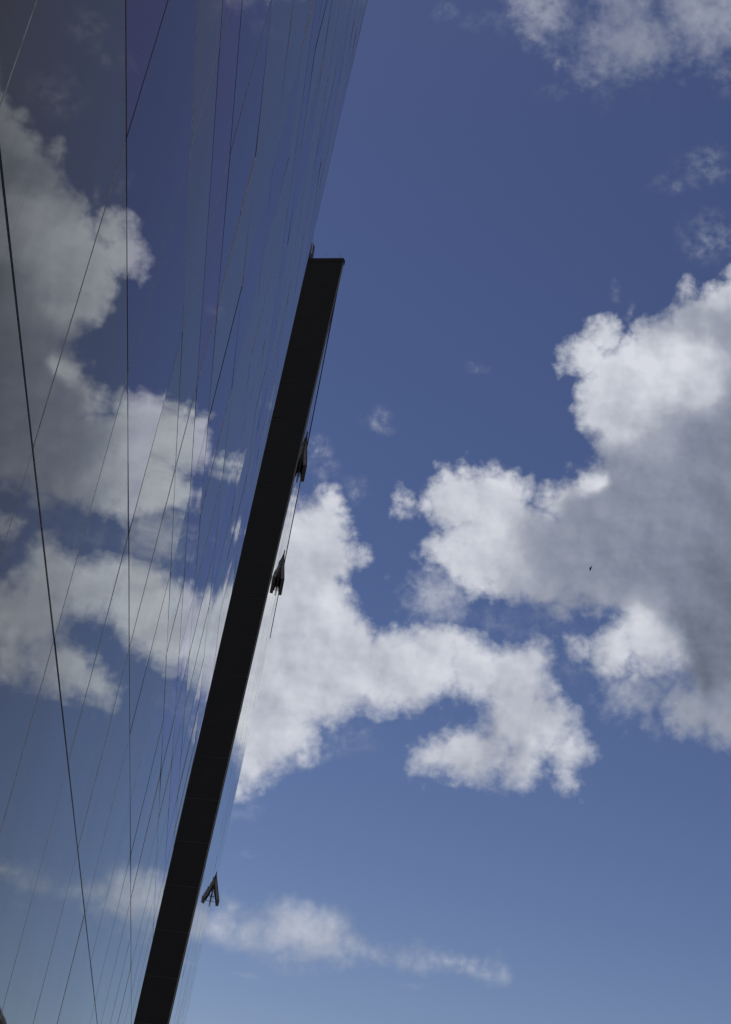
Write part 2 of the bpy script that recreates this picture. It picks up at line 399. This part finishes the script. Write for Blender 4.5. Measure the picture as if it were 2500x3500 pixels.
def pane(bm, p, nu=5, nv=5, mi=0):
    i, j, ya0, ya1, yb0, yb1, z0, z1 = p
    q_ = 0.6 if i < i_L2 else 1.15
    tz = rnd.gauss(0, 0.0010 * q_); ty = rnd.gauss(0, 0.0014 * q_); bow = rnd.gauss(0.0003, 0.0005 * q_)
    if (i, j) in NEAR: tz, ty, bow = NEAR[(i, j)]
    vs = []
    for a in range(nu + 1):
        for c in range(nv + 1):
            s, t = a / nu, c / nv
            y = (ya0 + (yb0 - ya0) * s) * (1 - t) + (ya1 + (yb1 - ya1) * s) * t
            z = z0 + (z1 - z0) * t
            x = -1.2 + (s - .5) * ty * 2.2 + (t - .5) * tz * (z1 - z0) + bow * (1 - (2 * s - 1) ** 2) * (1 - (2 * t - 1) ** 2)
            vs.append(bm.verts.new(tv((x, y, z))))
    W = nv + 1
    for a in range(nu):
        for c in range(nv):
            f = bm.faces.new((vs[a * W + c], vs[(a + 1) * W + c], vs[(a + 1) * W + c + 1], vs[a * W + c + 1])); f.material_index = mi; f.smooth = True
    # edge of the pane, 8 mm back
    ring = [a * W for a in range(nu + 1)] + [nu * W + c for c in range(1, W)] + [a * W + nv for a in range(nu - 1, -1, -1)] + [c for c in range(nv - 1, 0, -1)]
    ft = [bm.verts.new(vs[k].co) for k in ring]
    bk = [bm.verts.new(vs[k].co - Vector((0.009, 0, 0))) for k in ring]
    for k in range(len(ring)):
        k2 = (k + 1) % len(ring)
        bm.faces.new((ft[k2], ft[k], bk[k], bk[k2])).material_index = mi + 1


def pane_mat(i, j):
    if i in VIOLET: return G[3] if Y[j] < 13 else G[2]
    if i == i_L2 and Y[j] < 10.5: return G[3] if Y[j] < 6.0 else G[2]
    if i < i_L2: return G[0]
    return rnd.choice([G[0], G[1], G[0], G[2]] if i > i_L2 else [G[0], G[1]])


rest = {}
for p in panels:
    gm = pane_mat(p[0], p[1])
    if (p[0], p[1]) in shown:
        bm = bmesh.new(); pane(bm, p)
        me = bpy.data.meshes.new('glass_pane'); bm.normal_update(); bm.to_mesh(me); bm.free()
        me.materials.append(gm); me.materials.append(M_seal if rnd.random() < .5 else M_gap)
        link(bpy.data.objects.new('glass_pane', me), tower)
    else:
        rest.setdefault(G.index(gm), []).append(p)
bm = bmesh.new(); mats = []
for gi, ps in rest.items():
    mats += [G[gi], M_gap]
    for p in ps: pane(bm, p, 2, 2, len(mats) - 2)
me = bpy.data.meshes.new('glass_pane'); bm.normal_update(); bm.to_mesh(me); bm.free()
for q in mats: me.materials.append(q)
o = link(bpy.data.objects.new('glass_pane', me), tower); o['kind'] = 'stuff'

# joints: a strip in each gap, 5 mm behind the glass; black gasket, tan or pale sealant by stretch
XJ = -1.2 - 0.0025
for i, z in enumerate(Z[:-1]):
    bm = bmesh.new(); j = 0
    cuts = sorted({Y0, 31.0} | set(Y) | {rnd.uniform(Y0, 31) for _ in range(6)})
    for a, b_ in zip(cuts[:-1], cuts[1:]):
        r_ = rnd.random()
        mi = 0 if r_ < 0.72 else 1
        if i == i_L2: mi = 0
        if i == i_L2 - 1: mi = 1
        w_ = GAP + 0.003
        box_(bm, XJ - 0.02 - ox, XJ - ox, a - oy, b_ - oy, z - w_, z + w_, mi)
    if i == i_L2:
        for a, b_ in ((7.15, 7.75), (9.3, 9.9)):
            box_(bm, XJ - ox, XJ + 0.002 - ox, a - oy, b_ - oy, z - 0.008, z + 0.008, 2)
    if i == i_L2 - 1:                      # black line between two tan beads, broken in places
        for a, b_ in zip(cuts[:-1], cuts[1:]):
            if rnd.random() < .85: box_(bm, XJ - ox, XJ + 0.002 - ox, a - oy, b_ - oy, z - .0035, z + .0065, 0)
    if i in (i_L2,):              # tan backing rod shows under the black gasket
        box_(bm, XJ - ox, XJ + 0.0025 - ox, Y0 - oy, 31 - oy, z - GAP, z - GAP + 0.0055 if i == i_L2 - 1 else z - GAP + 0.002, 1)
    obj('horizontal_joint', bm, [M_gap, M_seal, M_pale], tower)
XV = -1.2 + 0.0012
for j, y in enumerate(Y[1:]):
    bm = bmesh.new()
    for i in range(len(Z) - 1):
        mi = 0 if i == i_L2 and (j - 9) % 2 == 0 else 1
        if i > i_L2 + 1 and rnd.random() < .12: mi = 0
        w_ = 0.0095 if mi == 0 else (0.003 if i == i_L2 else (0.0042 if (j - 9) % 2 else 0.0022) if i < i_L2 else 0.0050)
        box_(bm, XV - 0.02 - ox, XV - ox, y - w_ - oy, y + w_ - oy, Z[i] + 0.012, Z[i + 1] - 0.012, mi)
    obj('vertical_joint', bm, [M_gap, M_seal], tower)
# corner trim on the far edge
bm = bmesh.new()
hexa(bm, [tv(p) for p in [(-1.23, END(0), 0), (-1.199, END(0), 0), (-1.199, END(0) + 0.03, 0), (-1.23, END(0) + 0.03, 0),
                          (-1.23, END(TOP), TOP), (-1.199, END(TOP), TOP), (-1.199, END(TOP) + 0.03, TOP), (-1.23, END(TOP) + 0.03, TOP)]])
obj('corner_trim', bm, M_trim, tower)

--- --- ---

Could you repeat all of the material exactly? Pictures should not be copied.

REPLY TO THE EXERCISE =>
Write part 2 of the bpy script that recreates this picture. It picks up at line 399. This part finishes the script. Write for Blender 4.5. Measure the picture as if it were 2500x3500 pixels.
def pane(bm, p, nu=5, nv=5, mi=0):
    i, j, ya0, ya1, yb0, yb1, z0, z1 = p
    q_ = 0.6 if i < i_L2 else 1.15
    tz = rnd.gauss(0, 0.0010 * q_); ty = rnd.gauss(0, 0.0014 * q_); bow = rnd.gauss(0.0003, 0.0005 * q_)
    if (i, j) in NEAR: tz, ty, bow = NEAR[(i, j)]
    vs = []
    for a in range(nu + 1):
        for c in range(nv + 1):
            s, t = a / nu, c / nv
            y = (ya0 + (yb0 - ya0) * s) * (1 - t) + (ya1 + (yb1 - ya1) * s) * t
            z = z0 + (z1 - z0) * t
            x = -1.2 + (s - .5) * ty * 2.2 + (t - .5) * tz * (z1 - z0) + bow * (1 - (2 * s - 1) ** 2) * (1 - (2 * t - 1) ** 2)
            vs.append(bm.verts.new(tv((x, y, z))))
    W = nv + 1
    for a in range(nu):
        for c in range(nv):
            f = bm.faces.new((vs[a * W + c], vs[(a + 1) * W + c], vs[(a + 1) * W + c + 1], vs[a * W + c + 1])); f.material_index = mi; f.smooth = True
    # edge of the pane, 8 mm back
    ring = [a * W for a in range(nu + 1)] + [nu * W + c for c in range(1, W)] + [a * W + nv for a in range(nu - 1, -1, -1)] + [c for c in range(nv - 1, 0, -1)]
    ft = [bm.verts.new(vs[k].co) for k in ring]
    bk = [bm.verts.new(vs[k].co - Vector((0.009, 0, 0))) for k in ring]
    for k in range(len(ring)):
        k2 = (k + 1) % len(ring)
        bm.faces.new((ft[k2], ft[k], bk[k], bk[k2])).material_index = mi + 1


def pane_mat(i, j):
    if i in VIOLET: return G[3] if Y[j] < 13 else G[2]
    if i == i_L2 and Y[j] < 10.5: return G[3] if Y[j] < 6.0 else G[2]
    if i < i_L2: return G[0]
    return rnd.choice([G[0], G[1], G[0], G[2]] if i > i_L2 else [G[0], G[1]])


rest = {}
for p in panels:
    gm = pane_mat(p[0], p[1])
    if (p[0], p[1]) in shown:
        bm = bmesh.new(); pane(bm, p)
        me = bpy.data.meshes.new('glass_pane'); bm.normal_update(); bm.to_mesh(me); bm.free()
        me.materials.append(gm); me.materials.append(M_seal if rnd.random() < .5 else M_gap)
        link(bpy.data.objects.new('glass_pane', me), tower)
    else:
        rest.setdefault(G.index(gm), []).append(p)
bm = bmesh.new(); mats = []
for gi, ps in rest.items():
    mats += [G[gi], M_gap]
    for p in ps: pane(bm, p, 2, 2, len(mats) - 2)
me = bpy.data.meshes.new('glass_pane'); bm.normal_update(); bm.to_mesh(me); bm.free()
for q in mats: me.materials.append(q)
o = link(bpy.data.objects.new('glass_pane', me), tower); o['kind'] = 'stuff'

# joints: a strip in each gap, 5 mm behind the glass; black gasket, tan or pale sealant by stretch
XJ = -1.2 - 0.0025
for i, z in enumerate(Z[:-1]):
    bm = bmesh.new(); j = 0
    cuts = sorted({Y0, 31.0} | set(Y) | {rnd.uniform(Y0, 31) for _ in range(6)})
    for a, b_ in zip(cuts[:-1], cuts[1:]):
        r_ = rnd.random()
        mi = 0 if r_ < 0.72 else 1
        if i == i_L2: mi = 0
        if i == i_L2 - 1: mi = 1
        w_ = GAP + 0.003
        box_(bm, XJ - 0.02 - ox, XJ - ox, a - oy, b_ - oy, z - w_, z + w_, mi)
    if i == i_L2:
        for a, b_ in ((7.15, 7.75), (9.3, 9.9)):
            box_(bm, XJ - ox, XJ + 0.002 - ox, a - oy, b_ - oy, z - 0.008, z + 0.008, 2)
    if i == i_L2 - 1:                      # black line between two tan beads, broken in places
        for a, b_ in zip(cuts[:-1], cuts[1:]):
            if rnd.random() < .85: box_(bm, XJ - ox, XJ + 0.002 - ox, a - oy, b_ - oy, z - .0035, z + .0065, 0)
    if i in (i_L2,):              # tan backing rod shows under the black gasket
        box_(bm, XJ - ox, XJ + 0.0025 - ox, Y0 - oy, 31 - oy, z - GAP, z - GAP + 0.0055 if i == i_L2 - 1 else z - GAP + 0.002, 1)
    obj('horizontal_joint', bm, [M_gap, M_seal, M_pale], tower)
XV = -1.2 + 0.0012
for j, y in enumerate(Y[1:]):
    bm = bmesh.new()
    for i in range(len(Z) - 1):
        mi = 0 if i == i_L2 and (j - 9) % 2 == 0 else 1
        if i > i_L2 + 1 and rnd.random() < .12: mi = 0
        w_ = 0.0095 if mi == 0 else (0.003 if i == i_L2 else (0.0042 if (j - 9) % 2 else 0.0022) if i < i_L2 else 0.0050)
        box_(bm, XV - 0.02 - ox, XV - ox, y - w_ - oy, y + w_ - oy, Z[i] + 0.012, Z[i + 1] - 0.012, mi)
    obj('vertical_joint', bm, [M_gap, M_seal], tower)
# corner trim on the far edge
bm = bmesh.new()
hexa(bm, [tv(p) for p in [(-1.23, END(0), 0), (-1.199, END(0), 0), (-1.199, END(0) + 0.03, 0), (-1.23, END(0) + 0.03, 0),
                          (-1.23, END(TOP), TOP), (-1.199, END(TOP), TOP), (-1.199, END(TOP) + 0.03, TOP), (-1.23, END(TOP) + 0.03, TOP)]])
obj('corner_trim', bm, M_trim, tower)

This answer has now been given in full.